/---

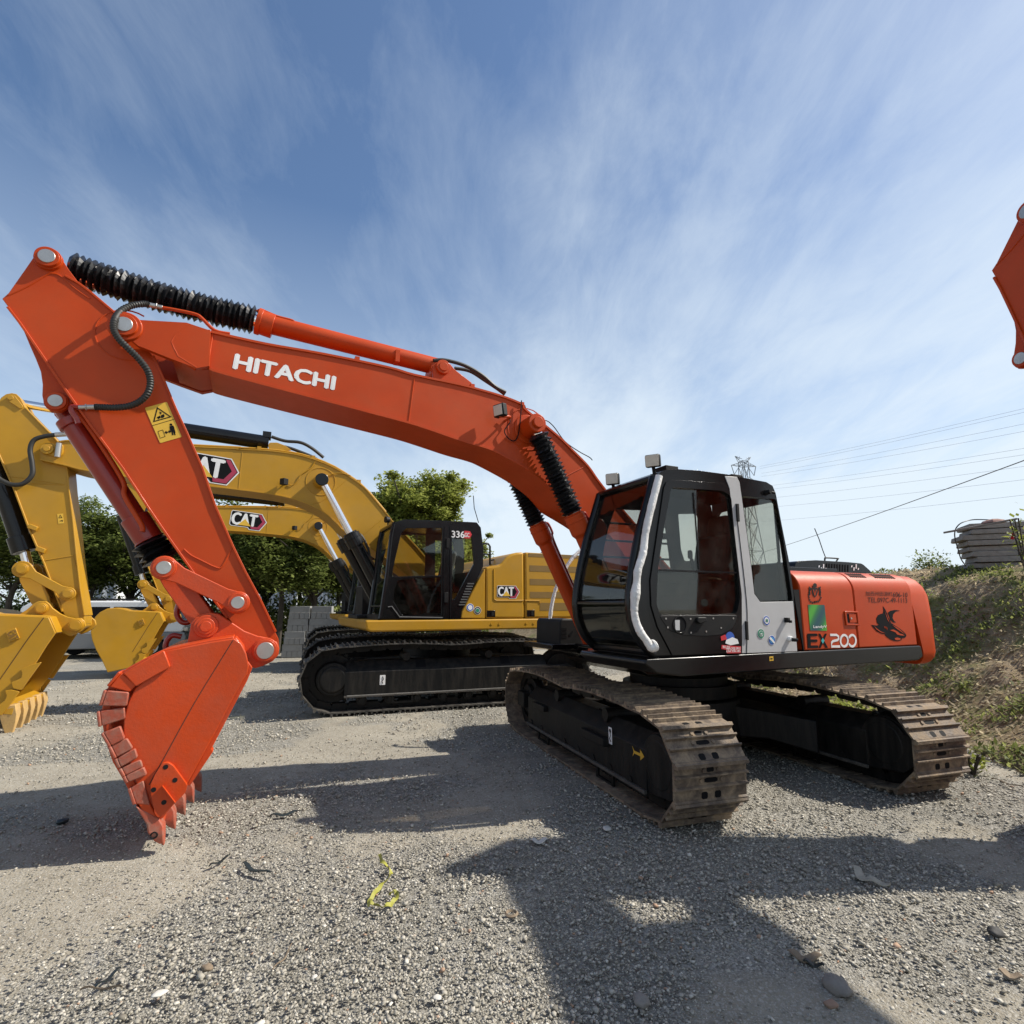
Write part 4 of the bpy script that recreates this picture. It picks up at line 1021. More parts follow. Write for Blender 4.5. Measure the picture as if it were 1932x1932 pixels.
# engine hood behind the cab
m = MB(); hx = F.on('z6', [(120, 215), (350, 204), (450, 210), (700, 225), (850, 240), (930, 310), (960, 345), (120, 345)], .35)
m.plate(rounded(hx, [.1, .02, .02, .02, .04, .02, .02, .02]), -.75, .42); m.box(-.4, -2.0, -.6, .6, 1.8, hx[-2][1] + .02)
hood = m.build('engine_hood', BLACKP, red, bevel=.03, seg=3)
m = MB()
for k in range(9):
    a, b = F.on('z6', (520 + k * 29, 275 + k * 2), .42); m.obox((a, .423, b), (.009, 0, .0), (0, .003, 0), (-.008, 0, .045))
m.build('vent_slots', INK, hood)
m = MB()
for q0 in (435, 790):
    for k in range(4):
        a, b = F.on('z6', (q0 + k * 24, 268 + (k % 2) * 28), .42); m.obox((a, .424, b), (.010, 0, 0), (0, .002, 0), (-.006, 0, .012 + .008 * (k % 3)))
m.build('printed_marks', WHITE, hood)
m = MB(); q = F.on('z6', [(500, 215), (502, 185), (515, 175), (640, 182), (640, 190), (620, 225)], .2); m.tube([(a, .2, b) for a, b in q], .010, 8, 3); m.build('grab_handle', BLACKM, hood, smooth=True)
m = MB(); q = F.on('zG', [(826, 842), (810, 800), (790, 740), (765, 680)], .1); m.tube([(a, .1, b) for a, b in q], .006, 6); m.build('antenna', BLACKM, hood)
# --- counterweight, rounded in plan
m = MB()
def plan(inset, x0=-2.10):
    w = SY - inset; p = [(x0, -w)]
    for t in range(0, 91, 10): p.append((-2.34 - (.34 - inset) * math.sin(rad(t)), -w + .52 * (1 - math.cos(rad(t)))))
    for t in range(1, 8): p.append((-2.68 + inset - .10 * math.sin(math.pi * t / 8), -w + .52 + (2 * w - 1.04) * t / 8))
    for t in range(90, -1, -10): p.append((-2.34 - (.34 - inset) * math.sin(rad(t)), w - .52 * (1 - math.cos(rad(t)))))
    return p + [(x0, w)]
rings = []
for z_, i_, dx_ in ((.93, .10, -.05), (.955, .05, -.045), (1.0, .015, -.04), (1.06, 0, -.035), (1.45, .0, 0), (1.66, .012, .01), (1.76, .045, .012), (1.83, .10, .014), (1.875, .18, .016), (1.89, .28, .018)):
    rings.append([(x_ + (dx_ * 2.2 if k in (0, len(plan(0)) - 1) else 0), y_, z_) for k, (x_, y_) in enumerate(plan(i_))])
m.loft(rings); cw = m.build('counterweight', ORANGE, red, smooth=True)

# --- writing and pictures on the housing
Y1 = SY + .003
m = MB(); q = F.on('z6', [(945, 538), (1235, 545), (948, 588)], Y1); put_text(m, '加西州田源町', *q, Y1)
q = F.on('z6', [(1243, 547), (1402, 553), (1243, 600)], Y1); put_text(m, '606-10', *q, Y1)
q = F.on('z6', [(968, 604), (1398, 612), (970, 660)], Y1); put_text(m, 'TEL.097C-49-1113', *q, Y1); m.build('address_lettering', GREYINK, sdoor)
m = MB(); q = F.on('z6', [(313, 1003), (418, 1003), (320, 1153)], Y1); put_text(m, 'E', *q, Y1, .006)
q = F.on('z6', [(430, 1003), (522, 1003), (438, 1153)], Y1); put_text(m, 'X', *q, Y1, .006); m.build('model_lettering', INK, hous)
m = MB(); q = F.on('z6', [(480, 1045), (497, 1077), (480, 1110), (463, 1077)], Y1 + .003); poly(m, q, Y1 + .003); m.build('model_accent', CYAN, hous)
def band(view, pts, w, closed=False):
    P = F.on(view, pts, Y1); P = [Vector(p) for p in P]; a = []; b = []
    for i, p in enumerate(P):
        d = (P[(i + 1) % len(P)] - P[i - 1]) if closed else (P[min(i + 1, len(P) - 1)] - P[max(i - 1, 0)]); d.normalize(); n_ = Vector((-d.y, d.x)) * w / 2
        a.append(tuple(p + n_)); b.append(tuple(p - n_))
    return a, b
m = MB()
a, b = band('z6', [(560, 1014), (630, 1014), (650, 1030), (652, 1055), (640, 1070), (590, 1082), (577, 1096), (574, 1140), (668, 1140)], .022); m.plate(a + b[::-1], Y1 - .0015, Y1)
for cx0, a0, a1 in ((713, 0, 360), (800, -150, 150)):
    n_ = 26; pts = [(cx0 + 40 * math.cos(rad(a0 + (a1 - a0) * i / n_)), 1077 + 62 * math.sin(rad(a0 + (a1 - a0) * i / n_))) for i in range(n_ + (0 if a1 - a0 == 360 else 1))]
    a, b = band('z6', pts, .022, a1 - a0 == 360)
    if a1 - a0 == 360: m.plate(a, Y1 - .0015, Y1, holes=[b])
    else: m.plate(a + b[::-1], Y1 - .0015, Y1)
m.build('number_lettering', WHITE, hous)
# green picture card
GC, gt, gb = bsdf('green_gradient_print')
tc = gt.nodes.new('ShaderNodeTexCoord').outputs['Object']; mpn = gt.nodes.new('ShaderNodeMapping'); gt.links.new(tc, mpn.inputs[0]); mpn.inputs['Rotation'].default_value = (0, rad(-52), 0); mpn.inputs['Location'].default_value = (0, 0, 0)
sx_ = gt.nodes.new('ShaderNodeSeparateXYZ'); gt.links.new(mpn.outputs[0], sx_.inputs[0])
v_ = mth(gt, 'SINE', mth(gt, 'MULTIPLY', sx_.outputs[2], 26.0))
gt.links.new(ramp(gt, mth(gt, 'MULTIPLY_ADD', v_, .5, .5), [(0, (.01, .07, .09)), (.6, (.02, .17, .05)), (.95, (.07, .36, .03))]), gb.inputs['Base Color']); gb.inputs['Roughness'].default_value = .4
q = F.on('z6', [(318, 684), (498, 688), (525, 968), (342, 966)], Y1); m = MB(); poly(m, q, Y1); card = m.build('green_card', GC, hous)
m = MB(); q = F.on('z6', [(376, 910), (520, 908), (378, 948)], Y1 + .002); put_text(m, 'LandyV', *q, Y1 + .002, .0015); m.build('lettering', WHITE, card)
# crest: shield with supporters and laurel
m = MB(); cxr, cyr = 393, 560
def zp(pts): return F.on('z6', [(cxr + a, cyr + b) for a, b in pts], Y1)
m.plate(zp([(-30, -60), (30, -60), (32, -10), (20, 25), (0, 45), (-20, 25), (-32, -10)]), Y1 - .001, Y1)
poly(m, zp([(-24, -72), (-18, -100), (0, -112), (18, -100), (24, -72), (10, -62), (-10, -62)]), Y1, .001)
rr_ = random.Random(2)
for s in (1, -1):
    for t in range(9):
        a0 = rad(-60 + t * 20); r0 = 70 + rr_.uniform(-8, 8); c0 = (s * r0 * math.cos(a0 * .9) * .95, 20 + r0 * math.sin(a0) * 1.1)
        k = 15; poly(m, zp([(c0[0] - k * .7, c0[1] - k), (c0[0] + k * .2, c0[1] - k * .5), (c0[0] + k * .8, c0[1] - k * .2), (c0[0] + k * .2, c0[1] + k * .3), (c0[0] + k * .1, c0[1] + k), (c0[0] - k * .4, c0[1] + k * .2)]), Y1, .001)
    poly(m, zp([(s * 38, -45), (s * 55, -75), (s * 66, -70), (s * 60, -40), (s * 70, -10), (s * 58, 25), (s * 45, 15), (s * 50, -15)]), Y1, .001)
m.build('crest', GREYINK, hous)
m = MB(); m.plate(F.on('z6', [(cxr - 20, cyr - 40), (cxr - 12, cyr - 40), (cxr, cyr + 8), (cxr + 12, cyr - 40), (cxr + 20, cyr - 40), (cxr + 4, cyr + 26), (cxr - 4, cyr + 26)], Y1 + .002), Y1 + .001, Y1 + .002); m.build('crest_letter', ORANGE, hous)
# shark emblem
m = MB()
P6 = lambda pts: crom2(F.on('z6', pts + [pts[0]], Y1), 3)[:-1]
poly(m, F.on('z6', [(1135, 700), (1160, 735), (1180, 780), (1195, 830), (1225, 885), (1255, 905), (1310, 940), (1355, 975), (1385, 1005), (1390, 1025), (1375, 1045), (1340, 1050), (1335, 1070), (1300, 1082), (1255, 1078), (1210, 1060), (1165, 1025), (1155, 1005), (1120, 1000), (1070, 975), (1035, 940), (1008, 903), (1060, 912), (1095, 905), (1070, 880), (1062, 835), (1080, 800), (1110, 785), (1135, 780), (1142, 745)], Y1), Y1)
poly(m, F.on('z6', [(1188, 772), (1215, 752), (1260, 742), (1320, 748), (1275, 758), (1245, 790), (1240, 830), (1255, 860), (1278, 878), (1250, 878), (1215, 850), (1205, 810)], Y1), Y1)
em = m.build('shark_emblem', INK, sdoor)
m = MB()
for q in ([(1150, 745), (1165, 790), (1185, 850), (1215, 895), (1205, 880), (1172, 800)], [(1040, 918), (1068, 945), (1110, 975), (1160, 995), (1110, 985), (1062, 952)], [(1210, 962), (1250, 955), (1290, 975), (1320, 1000), (1345, 1005), (1372, 1022), (1330, 1020), (1290, 1010), (1270, 985)], [(1262, 1050), (1290, 1042), (1325, 1052), (1325, 1066), (1290, 1072), (1268, 1066)],
          [(1148, 915), (1152, 935), (1158, 945), (1155, 925)], [(1160, 918), (1166, 942), (1172, 955), (1168, 930)], [(1172, 924), (1178, 948), (1184, 962), (1180, 936)], [(1235, 905), (1300, 940), (1350, 985), (1378, 1010), (1340, 985), (1290, 950)]):
    poly(m, F.on('z6', q, Y1 + .002), Y1 + .002, .001)
m.build('emblem_highlight', ORANGE, em)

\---

* [What the task requires] Your task is to restate word for word the lines from the top of the data to the line containing "ORANGE, red, smooth=True)", both ends included, with every picture left out.

* [Finished answer]
Write part 4 of the bpy script that recreates this picture. It picks up at line 1021. More parts follow. Write for Blender 4.5. Measure the picture as if it were 1932x1932 pixels.
# engine hood behind the cab
m = MB(); hx = F.on('z6', [(120, 215), (350, 204), (450, 210), (700, 225), (850, 240), (930, 310), (960, 345), (120, 345)], .35)
m.plate(rounded(hx, [.1, .02, .02, .02, .04, .02, .02, .02]), -.75, .42); m.box(-.4, -2.0, -.6, .6, 1.8, hx[-2][1] + .02)
hood = m.build('engine_hood', BLACKP, red, bevel=.03, seg=3)
m = MB()
for k in range(9):
    a, b = F.on('z6', (520 + k * 29, 275 + k * 2), .42); m.obox((a, .423, b), (.009, 0, .0), (0, .003, 0), (-.008, 0, .045))
m.build('vent_slots', INK, hood)
m = MB()
for q0 in (435, 790):
    for k in range(4):
        a, b = F.on('z6', (q0 + k * 24, 268 + (k % 2) * 28), .42); m.obox((a, .424, b), (.010, 0, 0), (0, .002, 0), (-.006, 0, .012 + .008 * (k % 3)))
m.build('printed_marks', WHITE, hood)
m = MB(); q = F.on('z6', [(500, 215), (502, 185), (515, 175), (640, 182), (640, 190), (620, 225)], .2); m.tube([(a, .2, b) for a, b in q], .010, 8, 3); m.build('grab_handle', BLACKM, hood, smooth=True)
m = MB(); q = F.on('zG', [(826, 842), (810, 800), (790, 740), (765, 680)], .1); m.tube([(a, .1, b) for a, b in q], .006, 6); m.build('antenna', BLACKM, hood)
# --- counterweight, rounded in plan
m = MB()
def plan(inset, x0=-2.10):
    w = SY - inset; p = [(x0, -w)]
    for t in range(0, 91, 10): p.append((-2.34 - (.34 - inset) * math.sin(rad(t)), -w + .52 * (1 - math.cos(rad(t)))))
    for t in range(1, 8): p.append((-2.68 + inset - .10 * math.sin(math.pi * t / 8), -w + .52 + (2 * w - 1.04) * t / 8))
    for t in range(90, -1, -10): p.append((-2.34 - (.34 - inset) * math.sin(rad(t)), w - .52 * (1 - math.cos(rad(t)))))
    return p + [(x0, w)]
rings = []
for z_, i_, dx_ in ((.93, .10, -.05), (.955, .05, -.045), (1.0, .015, -.04), (1.06, 0, -.035), (1.45, .0, 0), (1.66, .012, .01), (1.76, .045, .012), (1.83, .10, .014), (1.875, .18, .016), (1.89, .28, .018)):
    rings.append([(x_ + (dx_ * 2.2 if k in (0, len(plan(0)) - 1) else 0), y_, z_) for k, (x_, y_) in enumerate(plan(i_))])
m.loft(rings); cw = m.build('counterweight', ORANGE, red, smooth=True)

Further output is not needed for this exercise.